Despite the dark clouds hovering above Trillanes’ constant fight for whatever he’s fighting for, he still had the time to mention Tindig Pilipinas in one of his press briefings: “Ang matinding hamon ng Tindig Pilipinas ay kung paano mumulatin ang mga Pilipino.” Oh, okay. Back to kapit-bisig again to the tune of, Tama na! Sobra na! Palitan na!

And here’s the weary 1986 People Power survivor crying, Oh no, not again.

“When the student is ready, the teacher will appear,” another saying goes. Obviously, the Pinoy is not ready yet, thus, the teacher has not appeared.

Aug. 21 was the death anniversary of Ninoy Aquino. At that time last month, Ilocos Norte Gov. Imee Marcos said that this conflict between the Marcoses and the Aquinos was merely a “feud.” Kind of a family feud. Of course, the yellows reacted with much vehemence, perhaps their way of saying, How dare you, Imee! How dare you! The nerve!

The country’s history—especially the part where the Marcoses were allegedly stealing from the national treasury and jailing or killing perceived enemies—is slowly being altered until the late dictator would be canonized as a saint. Well, that’s the vibe that the country’s current events seem to emit.

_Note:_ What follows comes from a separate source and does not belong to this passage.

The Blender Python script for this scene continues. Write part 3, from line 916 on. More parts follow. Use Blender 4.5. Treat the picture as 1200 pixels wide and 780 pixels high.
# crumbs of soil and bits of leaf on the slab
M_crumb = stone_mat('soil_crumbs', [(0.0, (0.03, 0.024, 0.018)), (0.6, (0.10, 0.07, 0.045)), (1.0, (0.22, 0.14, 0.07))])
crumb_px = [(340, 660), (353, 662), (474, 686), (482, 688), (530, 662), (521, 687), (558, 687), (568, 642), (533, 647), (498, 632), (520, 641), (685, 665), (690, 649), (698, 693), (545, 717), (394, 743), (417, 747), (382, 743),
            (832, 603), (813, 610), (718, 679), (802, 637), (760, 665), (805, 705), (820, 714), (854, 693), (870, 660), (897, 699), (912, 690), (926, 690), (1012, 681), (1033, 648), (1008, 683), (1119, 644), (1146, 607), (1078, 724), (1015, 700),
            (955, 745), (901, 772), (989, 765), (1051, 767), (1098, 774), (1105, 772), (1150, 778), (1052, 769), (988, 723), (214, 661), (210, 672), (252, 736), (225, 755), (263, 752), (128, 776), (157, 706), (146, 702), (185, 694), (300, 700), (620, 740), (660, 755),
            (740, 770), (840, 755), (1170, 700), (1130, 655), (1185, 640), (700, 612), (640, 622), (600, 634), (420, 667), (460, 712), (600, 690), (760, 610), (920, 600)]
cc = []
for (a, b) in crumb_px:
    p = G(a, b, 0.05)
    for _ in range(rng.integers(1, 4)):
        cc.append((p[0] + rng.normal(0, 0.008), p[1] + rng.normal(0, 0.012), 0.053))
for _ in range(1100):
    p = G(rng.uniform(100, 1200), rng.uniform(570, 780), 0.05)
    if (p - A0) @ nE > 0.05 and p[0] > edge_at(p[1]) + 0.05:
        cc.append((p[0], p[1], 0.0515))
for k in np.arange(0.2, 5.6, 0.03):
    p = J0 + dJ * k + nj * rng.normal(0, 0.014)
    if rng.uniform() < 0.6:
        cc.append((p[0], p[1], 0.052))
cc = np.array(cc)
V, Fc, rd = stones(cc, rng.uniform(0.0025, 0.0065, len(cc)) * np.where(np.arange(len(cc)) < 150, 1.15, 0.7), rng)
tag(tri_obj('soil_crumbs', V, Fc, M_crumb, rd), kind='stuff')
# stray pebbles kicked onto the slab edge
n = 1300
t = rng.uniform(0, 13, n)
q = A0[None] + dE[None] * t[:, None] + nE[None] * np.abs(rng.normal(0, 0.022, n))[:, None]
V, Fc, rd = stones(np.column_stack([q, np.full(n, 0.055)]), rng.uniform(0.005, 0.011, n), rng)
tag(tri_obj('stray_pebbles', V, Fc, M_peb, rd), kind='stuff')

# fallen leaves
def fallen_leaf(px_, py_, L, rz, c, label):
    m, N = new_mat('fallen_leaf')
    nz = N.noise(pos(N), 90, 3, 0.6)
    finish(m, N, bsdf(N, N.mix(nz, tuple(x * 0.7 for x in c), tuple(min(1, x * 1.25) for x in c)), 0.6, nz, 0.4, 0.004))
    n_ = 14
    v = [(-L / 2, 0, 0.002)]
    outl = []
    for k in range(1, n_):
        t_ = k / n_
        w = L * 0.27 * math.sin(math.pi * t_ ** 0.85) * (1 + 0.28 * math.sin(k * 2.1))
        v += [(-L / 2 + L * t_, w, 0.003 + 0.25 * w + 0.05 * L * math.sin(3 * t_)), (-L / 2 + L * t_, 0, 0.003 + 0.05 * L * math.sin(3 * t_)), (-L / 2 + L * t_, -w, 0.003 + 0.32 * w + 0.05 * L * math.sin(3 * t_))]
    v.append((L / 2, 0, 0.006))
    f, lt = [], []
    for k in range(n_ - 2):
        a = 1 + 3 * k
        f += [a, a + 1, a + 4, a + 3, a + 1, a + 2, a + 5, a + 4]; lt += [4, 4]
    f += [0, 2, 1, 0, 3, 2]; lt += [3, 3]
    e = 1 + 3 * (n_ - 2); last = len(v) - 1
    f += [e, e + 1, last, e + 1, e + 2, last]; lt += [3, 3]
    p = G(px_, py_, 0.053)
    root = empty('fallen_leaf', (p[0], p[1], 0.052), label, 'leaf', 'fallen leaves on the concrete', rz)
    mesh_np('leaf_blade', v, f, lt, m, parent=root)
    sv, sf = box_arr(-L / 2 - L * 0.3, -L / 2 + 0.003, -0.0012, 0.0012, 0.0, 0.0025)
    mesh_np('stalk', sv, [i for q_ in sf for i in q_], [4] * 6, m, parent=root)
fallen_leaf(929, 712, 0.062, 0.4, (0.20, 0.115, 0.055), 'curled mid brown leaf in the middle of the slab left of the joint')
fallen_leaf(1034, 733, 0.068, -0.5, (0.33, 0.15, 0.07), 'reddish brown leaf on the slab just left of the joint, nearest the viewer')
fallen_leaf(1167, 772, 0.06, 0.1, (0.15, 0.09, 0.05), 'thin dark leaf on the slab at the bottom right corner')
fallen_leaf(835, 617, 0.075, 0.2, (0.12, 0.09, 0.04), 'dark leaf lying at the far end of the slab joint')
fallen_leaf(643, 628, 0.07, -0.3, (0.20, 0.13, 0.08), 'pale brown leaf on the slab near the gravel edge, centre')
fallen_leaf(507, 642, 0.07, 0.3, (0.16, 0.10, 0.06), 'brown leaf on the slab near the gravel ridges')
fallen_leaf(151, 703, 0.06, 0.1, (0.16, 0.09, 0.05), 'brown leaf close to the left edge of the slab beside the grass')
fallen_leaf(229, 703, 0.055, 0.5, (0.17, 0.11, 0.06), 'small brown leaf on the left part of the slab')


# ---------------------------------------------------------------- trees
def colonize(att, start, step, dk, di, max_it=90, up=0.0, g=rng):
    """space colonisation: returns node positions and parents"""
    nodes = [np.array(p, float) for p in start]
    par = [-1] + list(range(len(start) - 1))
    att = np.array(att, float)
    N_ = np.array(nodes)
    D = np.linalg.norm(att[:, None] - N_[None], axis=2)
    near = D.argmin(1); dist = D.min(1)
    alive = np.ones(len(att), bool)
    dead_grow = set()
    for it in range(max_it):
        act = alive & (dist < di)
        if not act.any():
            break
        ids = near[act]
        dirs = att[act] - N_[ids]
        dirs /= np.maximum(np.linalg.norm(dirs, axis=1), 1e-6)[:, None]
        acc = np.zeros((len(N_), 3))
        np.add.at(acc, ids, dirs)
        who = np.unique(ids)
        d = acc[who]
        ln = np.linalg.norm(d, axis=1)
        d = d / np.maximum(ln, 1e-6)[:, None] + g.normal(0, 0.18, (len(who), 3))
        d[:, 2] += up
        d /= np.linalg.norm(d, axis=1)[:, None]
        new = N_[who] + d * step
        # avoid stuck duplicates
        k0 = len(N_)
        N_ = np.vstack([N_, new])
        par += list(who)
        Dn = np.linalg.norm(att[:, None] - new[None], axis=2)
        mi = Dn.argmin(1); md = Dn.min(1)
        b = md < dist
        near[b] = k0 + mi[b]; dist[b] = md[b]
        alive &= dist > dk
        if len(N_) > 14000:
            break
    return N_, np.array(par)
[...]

The Pinoy has learned to vote for the lesser weevil, er, evil. Only to realize later after the election that he voted for the more evil. So, he vows never to be duped again by wag-the-dog scenarios and publicelations ploys.

Are the living Marcoses, from former First Lady Imelda to Irene Araneta, exemplary models of Imelda’s the “true, good, and beautiful”? Well, please define true, good, and beautiful.

For now, former senator Bongbong Marcos remains a “vice presidentiable.” It’s possible for Gov. Imee to be the country’s president if Davao City Mayor Sara Duterte-Carpio won’t run for the highest throne in 2022. And you could almost hear the yellows’ thought bubble on Gov. Imee as president: Que horror!

They should try to convince Kris Aquino to run then. Imagine this: Kris versus Imee. The family feud of the century. Yay. That presidential campaign will be definitely fun.

If only we could look at the country’s woes as fun. But they’re not fun. They’re not even fine. But the Pinoy moves forward as always. How? By thinking that the US probably has it worse.

The news last week focused on President Donald Trump’s penis which Stormy Daniels described as resembling Toad, that mushroom-headed character in “Mario Kart.” Talk of TMI—too much information.

Daniels has a memoir titled, “Full Disclosure,” where that TMI is written in detail, complete with additional info on a nearby Yeti-looking hairy part. Oh, my. Full disclosure indeed. How to unsee that?